## GIVEN TASK
Below are some records; reproduce every one of them exactly.

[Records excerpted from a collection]
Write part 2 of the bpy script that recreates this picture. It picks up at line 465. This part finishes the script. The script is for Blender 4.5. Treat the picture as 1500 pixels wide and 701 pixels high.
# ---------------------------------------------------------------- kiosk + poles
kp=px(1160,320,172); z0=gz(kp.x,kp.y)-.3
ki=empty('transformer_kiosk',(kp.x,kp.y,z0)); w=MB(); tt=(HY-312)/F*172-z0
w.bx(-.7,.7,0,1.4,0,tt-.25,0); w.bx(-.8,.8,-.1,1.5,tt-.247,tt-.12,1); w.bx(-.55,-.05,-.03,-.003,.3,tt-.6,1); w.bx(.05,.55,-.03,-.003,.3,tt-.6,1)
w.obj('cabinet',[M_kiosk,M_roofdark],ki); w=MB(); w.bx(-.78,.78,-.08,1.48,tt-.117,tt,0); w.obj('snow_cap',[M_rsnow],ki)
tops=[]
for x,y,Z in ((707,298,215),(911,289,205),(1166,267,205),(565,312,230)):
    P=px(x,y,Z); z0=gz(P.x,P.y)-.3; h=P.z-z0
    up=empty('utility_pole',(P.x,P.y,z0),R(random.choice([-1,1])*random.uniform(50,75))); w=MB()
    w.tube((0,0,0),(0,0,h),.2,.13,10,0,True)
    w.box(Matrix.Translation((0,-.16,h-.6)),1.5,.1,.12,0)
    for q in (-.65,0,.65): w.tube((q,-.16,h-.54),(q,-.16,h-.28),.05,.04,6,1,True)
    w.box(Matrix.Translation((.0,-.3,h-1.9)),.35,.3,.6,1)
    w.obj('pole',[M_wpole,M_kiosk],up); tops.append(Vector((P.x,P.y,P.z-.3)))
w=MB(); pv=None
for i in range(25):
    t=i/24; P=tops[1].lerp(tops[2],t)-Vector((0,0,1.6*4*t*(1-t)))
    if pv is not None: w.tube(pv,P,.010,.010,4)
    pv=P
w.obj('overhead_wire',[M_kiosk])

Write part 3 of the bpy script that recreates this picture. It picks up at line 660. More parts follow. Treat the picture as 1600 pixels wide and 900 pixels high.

## ANSWER TO THIS PROBLEM
Write part 2 of the bpy script that recreates this picture. It picks up at line 465. This part finishes the script. The script is for Blender 4.5. Treat the picture as 1500 pixels wide and 701 pixels high.
# ---------------------------------------------------------------- kiosk + poles
kp=px(1160,320,172); z0=gz(kp.x,kp.y)-.3
ki=empty('transformer_kiosk',(kp.x,kp.y,z0)); w=MB(); tt=(HY-312)/F*172-z0
w.bx(-.7,.7,0,1.4,0,tt-.25,0); w.bx(-.8,.8,-.1,1.5,tt-.247,tt-.12,1); w.bx(-.55,-.05,-.03,-.003,.3,tt-.6,1); w.bx(.05,.55,-.03,-.003,.3,tt-.6,1)
w.obj('cabinet',[M_kiosk,M_roofdark],ki); w=MB(); w.bx(-.78,.78,-.08,1.48,tt-.117,tt,0); w.obj('snow_cap',[M_rsnow],ki)
tops=[]
for x,y,Z in ((707,298,215),(911,289,205),(1166,267,205),(565,312,230)):
    P=px(x,y,Z); z0=gz(P.x,P.y)-.3; h=P.z-z0
    up=empty('utility_pole',(P.x,P.y,z0),R(random.choice([-1,1])*random.uniform(50,75))); w=MB()
    w.tube((0,0,0),(0,0,h),.2,.13,10,0,True)
    w.box(Matrix.Translation((0,-.16,h-.6)),1.5,.1,.12,0)
    for q in (-.65,0,.65): w.tube((q,-.16,h-.54),(q,-.16,h-.28),.05,.04,6,1,True)
    w.box(Matrix.Translation((.0,-.3,h-1.9)),.35,.3,.6,1)
    w.obj('pole',[M_wpole,M_kiosk],up); tops.append(Vector((P.x,P.y,P.z-.3)))
w=MB(); pv=None
for i in range(25):
    t=i/24; P=tops[1].lerp(tops[2],t)-Vector((0,0,1.6*4*t*(1-t)))
    if pv is not None: w.tube(pv,P,.010,.010,4)
    pv=P
w.obj('overhead_wire',[M_kiosk])

Write part 3 of the bpy script that recreates this picture. It picks up at line 660. More parts follow. Treat the picture as 1600 pixels wide and 900 pixels high.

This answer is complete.